→ **TASK DIRECTIONS**: Exclude images, then output the remaining data verbatim.

→ **MATERIAL**:
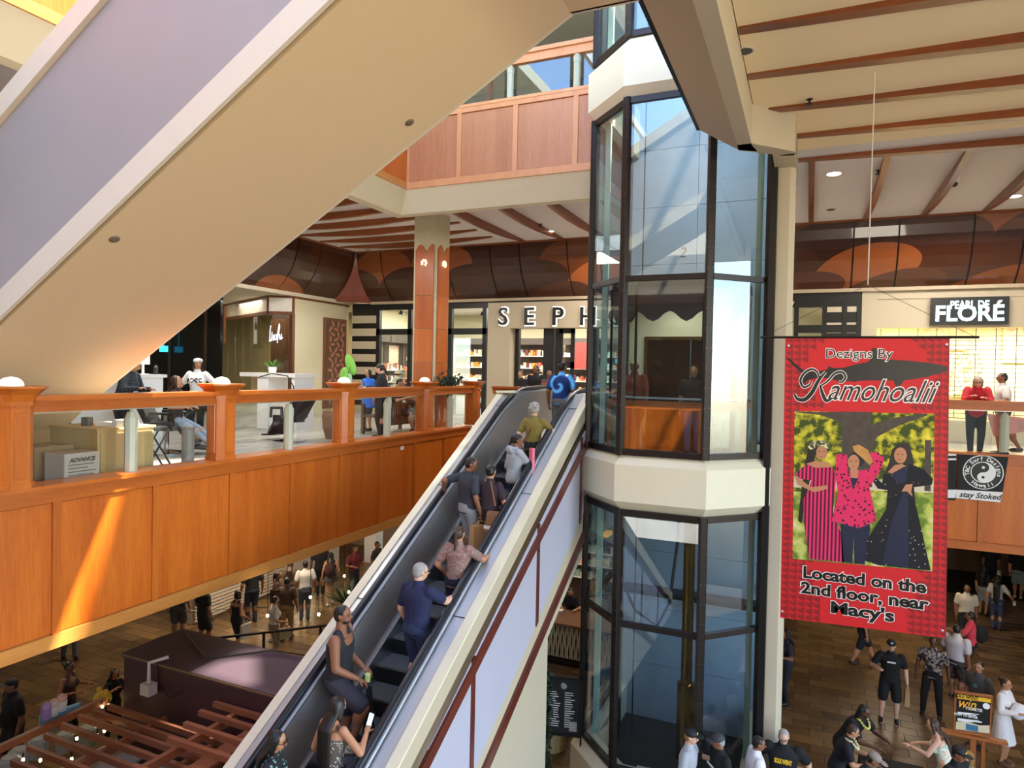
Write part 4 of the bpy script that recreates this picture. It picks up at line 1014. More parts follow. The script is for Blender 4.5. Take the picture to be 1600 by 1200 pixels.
# ================================================================ level 1 surroundings
L1W = struct('wall_lower_left', MB().box((-19.6, 2, Z1), (-19.4, 26, -3.4)), mat('lower_wall', 'a3907a', .8))
struct('wall_lower_back', MB().box((-19.5, 23.2, Z1), (-3.0, 23.4, -3.4)), mat('tan_lower_wall', 'b59b80', .8))
struct('wall_lower_far', MB().box((-3.0, 31, Z1), (9.6, 31.2, -3.4)), mat('brown_lower_wall', '6d563e', .8))
# white wavy counter
ct = empty('food_counter', (-16.2, 14, Z1), 'long white rippled serving counter below the left balcony', 'counter')
b = MB()
for k in range(9): b.tube([(-15.85, 13.8, Z1+.1+k*.1), (-15.85, 17.3, Z1+.1+k*.1)], .06, 6)
b.build('rippled_front', mat('rippled_white', 'bfb2a0', .6, bump=.4, scale=12), ct)
MB().box((-16.7, 13.8, Z1), (-15.9, 17.3, Z1+1.0)).build('body', WHITE, ct); MB().box((-16.75, 13.75, Z1+1.0), (-15.75, 17.35, Z1+1.05)).build('worktop', mat('pale_worktop', 'cbbfae', .3), ct)
for i, (y0, y1, lab) in enumerate(((13.9, 15.0, 'lit glass food case with green trays, left end of the counter'), (15.1, 17.0, 'glass food case with pink trays in the middle of the counter'), (17.6, 20.2, 'red-lit glass food case near the white column'))):
    r = empty('food_case', (-16.3, (y0+y1)/2, Z1+1.05), lab, 'display case')
    zb = Z1+1.05 if i < 2 else Z1
    if i == 2: MB().box((-16.8, y0, Z1), (-15.8, y1, Z1+1.0)).build('body', mat('case_body', 'c9c0b4', .5), r)
    MB().box((-16.75, y0, Z1+1.06), (-15.85, y1, Z1+1.1)).build('tray', mat('tray_glow', 'fff2da', .5, emit='ffe9c8', es=1.2), r)
    MB().box((-16.75, y0, Z1+1.5), (-16.0, y1, Z1+1.53)).build('shelf', mat('tray_glow', 'fff2da', .5), r)
    b = MB()
    for k in range(26):
        for zz_ in (1.1, 1.53):
            b.ell((-16.6+.6*random.random(), y0+.08+(y1-y0-.16)*k/26, Z1+zz_+.05), .06, .05, .055, 7, 5)
    cc = [('food_green', '9fb53c'), ('food_pink', 'd0596a'), ('food_red', 'c23c34')][i]
    o = b.build('food', mat(*cc, .5, var=.3, scale=20), r, smooth=True); o['kind'] = 'stuff'
    MB().box((-15.86, y0, Z1+1.06), (-15.84, y1, Z1+1.75)).build('front_glass', SHOPG, r); MB().box((-16.75, y0, Z1+1.75), (-15.84, y1, Z1+1.79)).build('lid', DARKM, r)
    area_light('case_lamp', (-16.3, (y0+y1)/2, Z1+1.72), .5, 22, (1, .8, .55), sy=1.8)
o = struct('wall_shop_white_pillar', MB().box((-15.4, 21.2, Z1), (-14.9, 21.7, -3.42)), WHITE)
ww = empty('service_window', (-12.5, 23.1, -6.2), 'bright pale service window of a food stall under the balcony', 'window')
MB().box((-14.4, 23.05, -6.3), (-9.5, 23.2, -4.6)).build('lit_opening', mat('mint_wall', 'cfe0d6', .6, emit='dff0e6', es=.9), ww)
for k in range(4): MB().box((-14.4+k*1.6, 22.98, -6.3), (-14.34+k*1.6, 23.08, -4.6)).build('mullion', mat('window_bar', '5c5a52', .4), ww)
MB().box((-14.5, 22.8, -6.4), (-9.4, 23.2, -6.3)).build('sill', WHITE, ww)
b = MB()
for k in range(14): b.ell((-14.1+k*.32, 22.9, -6.2), .12, .08, .1, 7, 5)
o = b.build('food', mat('window_food', 'c9a24a', .6, var=.4, scale=14), ww, smooth=True); o['kind'] = 'stuff'
for k in range(8):
    o = MB().box((-14.4+k*.6, 23.1, -7.05), (-14.1+k*.6, 23.2, -6.75)).build('wall_tile', mat('dark_red_tile', '6d3a32', .5), ww)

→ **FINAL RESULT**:
Write part 4 of the bpy script that recreates this picture. It picks up at line 1014. More parts follow. The script is for Blender 4.5. Take the picture to be 1600 by 1200 pixels.
# ================================================================ level 1 surroundings
L1W = struct('wall_lower_left', MB().box((-19.6, 2, Z1), (-19.4, 26, -3.4)), mat('lower_wall', 'a3907a', .8))
struct('wall_lower_back', MB().box((-19.5, 23.2, Z1), (-3.0, 23.4, -3.4)), mat('tan_lower_wall', 'b59b80', .8))
struct('wall_lower_far', MB().box((-3.0, 31, Z1), (9.6, 31.2, -3.4)), mat('brown_lower_wall', '6d563e', .8))
# white wavy counter
ct = empty('food_counter', (-16.2, 14, Z1), 'long white rippled serving counter below the left balcony', 'counter')
b = MB()
for k in range(9): b.tube([(-15.85, 13.8, Z1+.1+k*.1), (-15.85, 17.3, Z1+.1+k*.1)], .06, 6)
b.build('rippled_front', mat('rippled_white', 'bfb2a0', .6, bump=.4, scale=12), ct)
MB().box((-16.7, 13.8, Z1), (-15.9, 17.3, Z1+1.0)).build('body', WHITE, ct); MB().box((-16.75, 13.75, Z1+1.0), (-15.75, 17.35, Z1+1.05)).build('worktop', mat('pale_worktop', 'cbbfae', .3), ct)
for i, (y0, y1, lab) in enumerate(((13.9, 15.0, 'lit glass food case with green trays, left end of the counter'), (15.1, 17.0, 'glass food case with pink trays in the middle of the counter'), (17.6, 20.2, 'red-lit glass food case near the white column'))):
    r = empty('food_case', (-16.3, (y0+y1)/2, Z1+1.05), lab, 'display case')
    zb = Z1+1.05 if i < 2 else Z1
    if i == 2: MB().box((-16.8, y0, Z1), (-15.8, y1, Z1+1.0)).build('body', mat('case_body', 'c9c0b4', .5), r)
    MB().box((-16.75, y0, Z1+1.06), (-15.85, y1, Z1+1.1)).build('tray', mat('tray_glow', 'fff2da', .5, emit='ffe9c8', es=1.2), r)
    MB().box((-16.75, y0, Z1+1.5), (-16.0, y1, Z1+1.53)).build('shelf', mat('tray_glow', 'fff2da', .5), r)
    b = MB()
    for k in range(26):
        for zz_ in (1.1, 1.53):
            b.ell((-16.6+.6*random.random(), y0+.08+(y1-y0-.16)*k/26, Z1+zz_+.05), .06, .05, .055, 7, 5)
    cc = [('food_green', '9fb53c'), ('food_pink', 'd0596a'), ('food_red', 'c23c34')][i]
    o = b.build('food', mat(*cc, .5, var=.3, scale=20), r, smooth=True); o['kind'] = 'stuff'
    MB().box((-15.86, y0, Z1+1.06), (-15.84, y1, Z1+1.75)).build('front_glass', SHOPG, r); MB().box((-16.75, y0, Z1+1.75), (-15.84, y1, Z1+1.79)).build('lid', DARKM, r)
    area_light('case_lamp', (-16.3, (y0+y1)/2, Z1+1.72), .5, 22, (1, .8, .55), sy=1.8)
o = struct('wall_shop_white_pillar', MB().box((-15.4, 21.2, Z1), (-14.9, 21.7, -3.42)), WHITE)
ww = empty('service_window', (-12.5, 23.1, -6.2), 'bright pale service window of a food stall under the balcony', 'window')
MB().box((-14.4, 23.05, -6.3), (-9.5, 23.2, -4.6)).build('lit_opening', mat('mint_wall', 'cfe0d6', .6, emit='dff0e6', es=.9), ww)
for k in range(4): MB().box((-14.4+k*1.6, 22.98, -6.3), (-14.34+k*1.6, 23.08, -4.6)).build('mullion', mat('window_bar', '5c5a52', .4), ww)
MB().box((-14.5, 22.8, -6.4), (-9.4, 23.2, -6.3)).build('sill', WHITE, ww)
b = MB()
for k in range(14): b.ell((-14.1+k*.32, 22.9, -6.2), .12, .08, .1, 7, 5)
o = b.build('food', mat('window_food', 'c9a24a', .6, var=.4, scale=14), ww, smooth=True); o['kind'] = 'stuff'
for k in range(8):
    o = MB().box((-14.4+k*.6, 23.1, -7.05), (-14.1+k*.6, 23.2, -6.75)).build('wall_tile', mat('dark_red_tile', '6d3a32', .5), ww)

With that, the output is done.